In recent years, staking services have become increasingly popular among cryptocurrency investors. Staking refers to the process of holding and locking up a certain amount of cryptocurrency in a wallet to participate in the network's consensus mechanism and earn rewards. Centralized exchanges like Coinbase and Kraken have been offering staking services to their customers as a way to generate additional revenue.
However, the SEC has expressed concerns over staking services provided by centralized providers, as they may not comply with securities regulations. In December 2020, the SEC filed a complaint against Ripple Labs, alleging that the company had conducted an unregistered securities offering through the sale of its XRP tokens. The SEC also warned that staking services offered by centralized providers may be considered securities, subject to regulation. In response to the SEC's crackdown, Coinbase has updated its staking terms and conditions, explicitly stating that users earn rewards from decentralized protocols, not from the exchange itself. This distinction is crucial, as it avoids any potential gray area issues regarding securities regulation. Coinbase has emphasized that it only acts as a service provider, connecting users, validators, and the protocol.

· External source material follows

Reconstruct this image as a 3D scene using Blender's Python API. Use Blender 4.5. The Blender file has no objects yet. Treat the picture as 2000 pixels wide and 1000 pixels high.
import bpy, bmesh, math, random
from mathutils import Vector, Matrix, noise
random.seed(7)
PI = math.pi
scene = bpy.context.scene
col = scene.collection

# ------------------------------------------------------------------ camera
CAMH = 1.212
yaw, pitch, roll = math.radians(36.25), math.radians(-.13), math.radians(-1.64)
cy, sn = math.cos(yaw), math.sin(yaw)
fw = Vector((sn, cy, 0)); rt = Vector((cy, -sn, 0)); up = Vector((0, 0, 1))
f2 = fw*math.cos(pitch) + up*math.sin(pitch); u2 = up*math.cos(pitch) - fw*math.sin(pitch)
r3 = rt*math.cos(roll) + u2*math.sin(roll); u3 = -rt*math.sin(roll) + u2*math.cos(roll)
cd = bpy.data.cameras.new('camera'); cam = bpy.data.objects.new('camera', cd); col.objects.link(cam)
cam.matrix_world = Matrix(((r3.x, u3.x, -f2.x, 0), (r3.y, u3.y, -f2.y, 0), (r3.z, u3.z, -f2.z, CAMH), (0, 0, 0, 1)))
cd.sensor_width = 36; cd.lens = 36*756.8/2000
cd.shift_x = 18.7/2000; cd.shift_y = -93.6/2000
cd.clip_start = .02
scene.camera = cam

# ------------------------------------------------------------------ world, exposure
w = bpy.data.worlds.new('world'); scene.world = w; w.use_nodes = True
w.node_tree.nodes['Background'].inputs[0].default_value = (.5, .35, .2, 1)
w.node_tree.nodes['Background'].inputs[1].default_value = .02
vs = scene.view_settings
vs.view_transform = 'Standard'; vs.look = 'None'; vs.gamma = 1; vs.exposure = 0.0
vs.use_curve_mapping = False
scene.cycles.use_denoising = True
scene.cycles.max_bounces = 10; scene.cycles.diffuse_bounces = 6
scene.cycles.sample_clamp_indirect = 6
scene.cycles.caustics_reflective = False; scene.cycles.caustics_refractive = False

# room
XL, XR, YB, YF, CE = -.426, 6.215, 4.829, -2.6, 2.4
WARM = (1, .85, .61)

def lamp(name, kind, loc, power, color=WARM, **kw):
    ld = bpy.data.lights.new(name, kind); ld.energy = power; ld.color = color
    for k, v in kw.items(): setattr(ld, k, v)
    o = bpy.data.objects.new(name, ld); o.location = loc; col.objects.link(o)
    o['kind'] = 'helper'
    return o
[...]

Moreover, Coinbase has argued that its staking services are fundamentally different from those offered by competing exchange Kraken. In the SEC's complaint against Kraken, investors were offered «outsized returns untethered to any economic realities,» with the exchange also able to pay «no returns at all.» Coinbase has emphasized that its staking services do not offer a share of its own staking rewards and that users retain control over their tokens.